La consécration dans l’Église n’est pas un bien personnel ni un acquis. C’est un don de l’Esprit que des supérieurs, des communautés, perçoivent, reconnaissent, valident. Cette consécration ne donne pas un droit ; elle fait entrer dans un registre de vie : vivre dans un monde que Dieu se consacre. Le sel est utilisé dans l’Ancien Testament pour parfaire une offrande, pour la qualifier définitivement comme offrande donnée au Seigneur. Devenir le sel de la terre, comme Jésus le dit (Matthieu 5, 13), c’est être saupoudré sur un monde qu’il s’agit d’offrir à Dieu comme un sacrifice agréable. Le consacré assure un exhaussement du milieu où il a été envoyé. Et cela s’entend et se voit, car la chair parle. Il y a des paroles, une attitude générale, qui relèvent le monde : la consécration s’accomplit alors, et d’autres qui troublent ou rabaissent. Il suffit de très peu dans les deux cas pour que l’on sache à quoi s’en tenir.

Si l’on se place dans ce registre de la réalité à consacrer, tout s’équivaut. Dire : "Il ne suffit pas d’avoir une jupe, il faut encore avoir quelque chose dans la tête" équivaut à "Il ne suffit pas d’avoir une mitre, il faut encore avoir quelque chose dans la tête". L’étonnement vient de ce que la première phrase est présentée comme anodine, peut-être maladroite, et que la seconde semble déplacée, insultante. Je n’adresse d’ailleurs cette seconde phrase à personne en particulier ; elle me sert d’exemple. A l’aune de la consécration, ou bien tout est anodin, ou bien rien ne l’est.

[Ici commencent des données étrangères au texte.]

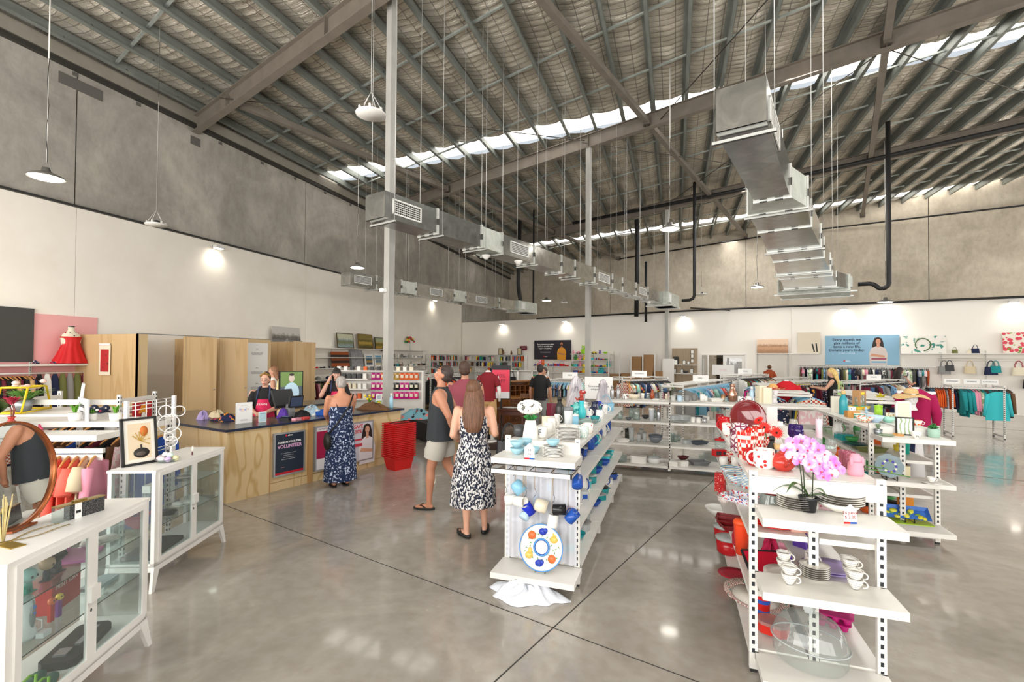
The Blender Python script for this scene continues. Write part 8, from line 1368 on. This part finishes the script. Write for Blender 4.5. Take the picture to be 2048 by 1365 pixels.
heap('folded_quilt', (p.x-.35, p.y+.55, .42), .5, .4, .16, patt('pink_blue_quilt', '#7fb6c4', '#e58a84', 'voronoi', 7, .35, .85, '#20242c'), 'pale blue quilt with pink and black flowers on the bed', 'quilt', 22)
for k, (px, w_) in enumerate(((838, 14), (868, 14.3), (806, 14.8))): p = G(px, 716+1.9*960/w_); t = T('sofa_chair', 'khaki upholstered chair back behind the black bed, %s' % ('middle of three', 'rightmost of three', 'leftmost of three')[k], 'chair', (p.x, p.y, 0), .3, 'khaki chairs'); rbox(MB().m(C('#8c7a58', .9)), .75, .6, .42, .05).build('seat', t); mb = MB().m(C('#8c7a58', .9)); mb.T = Matrix.Translation((0, .25, .42)); rbox(mb, .75, .14, .5, .05); mb.build('backrest', t)
def mannequin(loc, rz, label, top, bottom, hat=None, legs=True):
    t = T('mannequin', label, 'mannequin', loc, rz); w_ = C('#e9e6e2', .4); mb = MB().m(w_); loft(mb, [(.8, .12, .1), (1.0, .14, .1), (1.3, .17, .11), (1.42, .1, .07), (1.5, .05, .05), (1.52, .001, .001)], 24)
    for q in (-1, 1): mb.tube([(q*.18, 0, 1.38), (q*.24, 0, 1.1), (q*.24, .05, .85)], [.05, .04, .025], 10); legs and mb.tube([(q*.09, 0, .85), (q*.1, 0, .45), (q*.1, 0, .04)], [.08, .05, .035], 10)
    mb.lathe([(0, 0), (.2, 0), (.2, .02), (0, .02)], 20); mb.build('body', t); tshirt(t, top, .5); legtubes(t, bottom, {}, 1.8 if legs else .3, nm='trousers'); 
    if not legs: MB().m(w_).tube([(0, 0, .02), (0, 0, .85)], .02).build('stand', t)
    if hat: MB().m(hat)._ell((0, 0, 1.58), (.08, .09, .09)).lathe([(.08, 1.6), (.15, 1.58), (.15, 1.585)], 18).build('hat', t)
    return t
p = G(975, 895); mannequin((p.x, p.y, .12), .2, 'headless white mannequin in a dark red polo and khaki trousers', C('#7a1620', .85), cl('tan')); put('box', (p.x, p.y, 0), [C('#3a2a20', .6)], '', '', label='dark plinth under the red polo mannequin', sc=(4, 5, 1.5), name='plinth', cat='plinth')
mannequin(DE(22.9, -2.6), -DL+pi, 'white mannequin in a rust red blouse and dark hat by the back wall', cl('rust'), cl('olive'), cl('brown'))
for (px, w_, c_, l) in ((1832, 7.0, '#a3124e', 'magenta jumper on a white bust at the far end of the green stand'), (1573, 9.3, '#c01824', 'scarlet jumper on a white bust behind the glassware stand')):
    p = G(px, 716+1.9*960/w_); t = T('dressed_bust', l, 'mannequin', (p.x, p.y, .0), -.2); tshirt(t, mat('knit_'+c_[1:], c_, .9), 1., None, 1.1, .75); MB().m(C('#e9e8ea')).tube([(0, 0, 0), (0, 0, 1.5)], [.12, .04], 12).build('stand', t)
p = G(1001, 882); t = T('sale_poster', 'standing framed red poster behind the roll-top desk', 'poster', (p.x, p.y, 0), .3); MB().m(BLK).box(-.22, .22, -.01, .02, .95, 1.72).box(-.02, .02, 0, .02, 0, .95).box(-.2, .2, -.15, .15, 0, .02).build('frame', t); MB().m(C('#e0405a', .6)).box(-.2, .2, -.014, -.01, 1.12, 1.62).m(C('#e8e6ea')).box(-.2, .2, -.014, -.01, .97, 1.12).build('print', t); text('50%\nOFF', .12, C('#8a1e38'), t, face((0, -.015, 1.42), (1, 0, 0), (0, 0, 1)))
# ================================================================ CLOTHES RACKS
def rack(label, p0, p1, h=1.3, wide=.55, header=True):
    p0, p1 = Vector(p0), Vector(p1); d = p1-p0; t = T('clothes_rack', label, 'clothes rack', p0, math.atan2(d.y, d.x), 'white clothes racks'); l = d.length
    for x in (0, l):
        for y in (-wide/2, wide/2): upright('upright', t, x, y, h, .035, .03, 'xy')
        MB().m(SHW).box(x-.015, x+.015, -wide/2, wide/2, .04, .08).box(x-.015, x+.015, -wide/2, wide/2, h-.06, h-.02).build('crossbar', t)
    for y in (-wide/2, wide/2): MB().m(SHW).box(0, l, y-.012, y+.012, h-.1, h-.07).build('hang_rail', t)
    n = max(1, int(l/.45)) if header else 0
    for k in range(n): MB().m(SHW).box(l*(k+.15)/n, l*(k+.8)/n, -wide/2, wide/2, h-.01, h+.01).build('top_tray', t)
    return t
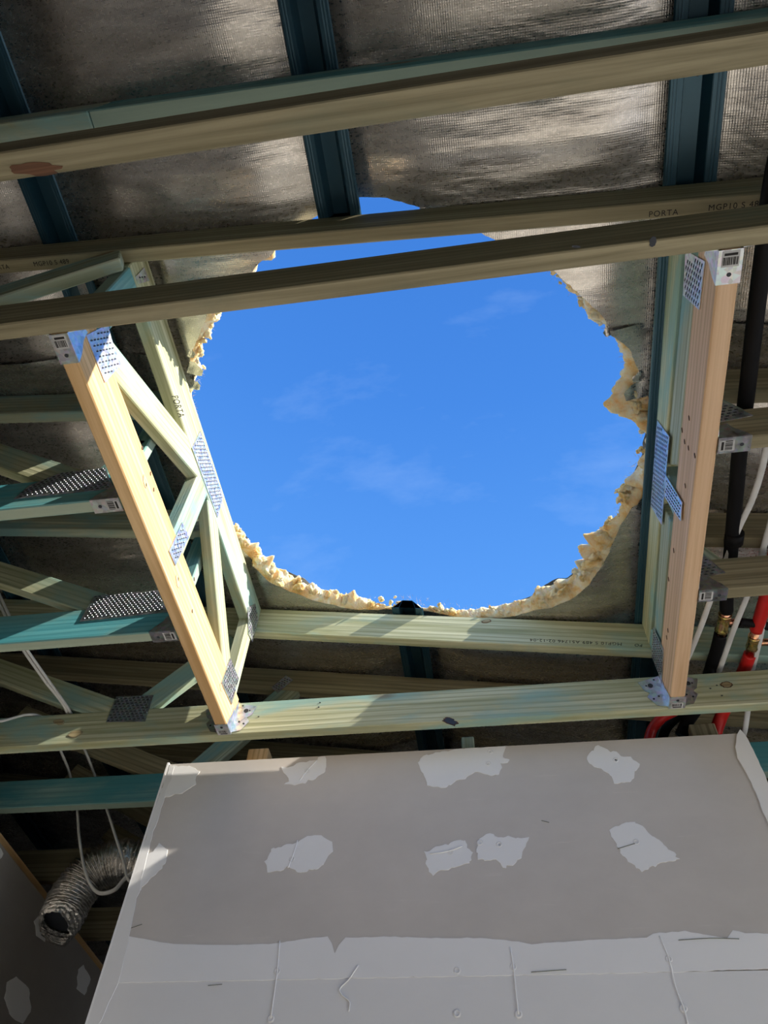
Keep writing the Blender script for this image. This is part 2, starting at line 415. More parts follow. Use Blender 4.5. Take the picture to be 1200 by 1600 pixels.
# torn glasswool between the foil lip and the metal sheet, all the way round the hole
def wool_ring():
    NT, NV = 3600, 14
    verts, faces = [], []
    for i in range(NT):
        th = -math.pi + 2*math.pi*i/NT; a = math.degrees(th); cx, sy = math.cos(th), math.sin(th)
        rl, rs = lip_r(th)+.001, sheet_r(th)+.004
        big = .5+.5*noise.noise((cx*9, sy*9, 2.2)); big2 = max(0, noise.noise((cx*19, sy*19, 5.0)))
        amp = .008 + .016*big + .026*big2
        if -50 < a < -19: amp *= .45
        for c, w, hh in ((-14, 7, .045), (12, 5, .018), (33, 6, .030), (54, 5, .018), (-38, 3.0, .022), (-11, 3, .03), (36, 3, .02), (25, 3, .015), (140, 9, .018), (112, 8, .012)):
            amp += hh*math.exp(-((a-c)/w)**2)
        near = 1 - .93*math.exp(-((a+86)/26)**4)
        for k in range(NV+1):
            v = k/NV
            r = rl + (rs-rl)*v - amp*near*math.sin(math.pi*min(1, v*1.02))**.6*(.8+.45*noise.noise((cx*26, sy*26, v*2)))
            r += .0040*noise.noise((cx*70, sy*70, v*6))*math.sin(math.pi*v) + .0016*noise.noise((cx*170, sy*170, v*15))*math.sin(math.pi*v)
            x, y = HC[0]+r*cx, HC[1]+r*sy
            xl, yl = HC[0]+rl*cx, HC[1]+rl*sy
            z0 = foil_z(xl, yl)+.0015 - .034*math.exp(-((a-2)/9)**4); z1 = 1.3418+SL*(HC[0]+rs*cx)
            z = z0 + (z1-z0)*v + .004*noise.noise((cx*60, sy*60, v*5+9))*math.sin(math.pi*v)
            verts.append(P(x, y, z))
    for i in range(NT):
        for k in range(NV):
            a, b = i*(NV+1)+k, ((i+1) % NT)*(NV+1)+k
            faces.append((a, b, b+1, a+1))
    me = bpy.data.meshes.new('torn_glasswool'); me.from_pydata(verts, [], faces); me.update()
    for p in me.polygons: p.use_smooth = True
    return link('torn_glasswool', me, M_WOOL, bl2, None, 'torn yellow glasswool edge round the hole', 'stuff')
wool_ring()
def wool_tufts():
    bm = bmesh.new()
    spots = [(-38, .9), (-36, .7), (-41, .6), (-18, 1.0), (-14, 1.5), (-12, 1.3), (-9, 1.2), (-5, .7), (2, .6), (10, .9), (13, 1.2), (16, 1.0), (23, .9), (26, .8), (30, 1.2), (33, 1.2), (35, 1.5), (38, 1.4), (41, 1.1), (47, .9), (50, .8),
             (54, 1.2), (57, 1.0), (61, .8), (66, .7), (72, .6), (84, .8), (86, .7), (100, .6), (106, .9), (110, .8), (116, 1.2), (120, 1.1), (124, 1.2), (128, 1.3), (132, 1.2), (136, 1.3), (140, 1.3), (144, 1.3), (148, 1.1), (152, 1),
             (-140, .9), (-137, .8), (-134, .7), (-130, .8), (-126, .6), (-146, .8), (-150, .7), (-50, .3)]
    for a, s in spots:
        for q in range(4):
            th = math.radians(a + random.uniform(-2.2, 2.2)); rr = min(lip_r(th), sheet_r(th)) - .004 - .012*s*random.random()
            x, y = HC[0]+rr*math.cos(th), HC[1]+rr*math.sin(th)
            z = foil_z(HC[0]+lip_r(th)*math.cos(th), HC[1]+lip_r(th)*math.sin(th)) + .004 + .030*random.random()
            c = P(x, y, z); rad = S*random.uniform(.006, .014)*s
            seed = random.random()*50
            r = bmesh.ops.create_icosphere(bm, subdivisions=3, radius=1)
            ax = Matrix.Rotation(random.random()*6, 3, 'Z') @ Matrix.Rotation(random.random()*3, 3, 'X')
            st = Vector((1, random.uniform(.5, .9), random.uniform(.4, .7)))
            for v in r['verts']:
                n = v.co.copy(); m = 1 + .55*noise.noise(n*1.6+Vector((seed, 0, 0))) + .30*noise.noise(n*4+Vector((seed, 3, 0))) + .12*noise.noise(n*9+Vector((0, seed, 0)))
                q_ = Vector((n.x*st.x, n.y*st.y, n.z*st.z))*m
                v.co = c + (ax @ q_)*rad
    for f in bm.faces: f.smooth = True
    return link('glasswool_tuft', mesh_from(bm, 'glasswool_tuft'), M_WOOL, bl2, None, None, 'stuff')
wool_tufts()
def wool_fibres():
    verts, faces = [], []
    for i in range(1500):
        th = random.uniform(-math.pi, math.pi)
        if noise.noise((math.cos(th)*12, math.sin(th)*12, 5)) < -.25 or -2.1 < th < -.95: continue
        rr = min(lip_r(th), sheet_r(th)) - random.uniform(-.004, .010)
        x, y = HC[0]+rr*math.cos(th), HC[1]+rr*math.sin(th); z = foil_z(x, y)+random.uniform(.002, .04)
        c = P(x, y, z); d = Vector((-math.cos(th), -math.sin(th), 0))*.6 + Vector((random.gauss(0, .6), random.gauss(0, .6), random.gauss(0, .5))); d.normalize()
        L = random.uniform(.006, .020); w = .0005; sd = d.cross(Vector((random.gauss(0, 1), random.gauss(0, 1), random.gauss(0, 1)))).normalized()
        cu = sd.cross(d)*random.uniform(-.4, .4)*L
        b = len(verts)
        for t in (0, .5, 1):
            p = c + d*L*t + cu*(t*t); ww = w*(1-.8*t)
            verts += [p-sd*ww, p+sd*ww]
        faces += [(b, b+1, b+3, b+2), (b+2, b+3, b+5, b+4)]
    me = bpy.data.meshes.new('glasswool_fibre'); me.from_pydata(verts, [], faces); me.update()
    return link('glasswool_fibre', me, M_WOOL, bl2, None, None, 'stuff')
wool_fibres()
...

Dans tout ce qui concerne les relations entre hommes et femmes, il y a parfois des hiatus dans l’Église. On rappelle la bonne doctrine, on enseigne le mariage chrétien, et cela est juste et bon. Mais ce que l’on dit "à part cela" (comme si la consécration avait ses intermittences et ses moments de relâche) dévoient parfois la vérité qu’on a enseignée. Prêcher la ressemblance d’un homme et d’une femme avec le Créateur et parler "à part cela" de porte-jupes qui n’ont peut-être rien dans la cervelle, cela ne va pas bien ensemble. Quand un homme enseigne l’incarnation, il est censé être lui-même saisi par ce mystère d’être un homme au sens où l’Ecriture nous le révèle. Cela doit s’entendre. Il s’agit certes d’enseigner la vraie doctrine, mais cet enseignement juste rayonne-t-il dans la personne qui l’enseigne ? Appelle-t-il ainsi à "être consacré dans la Vérité" Jean 17, 17) ?

Philippe Lefebvre 12 08
 
* Un lectionnaire est un livre qui réunit des textes bibliques et/ou des textes de la tradition pour accompagner les temps liturgiques.  L’auteur de la question voulait sans doute dire :  "lectrices".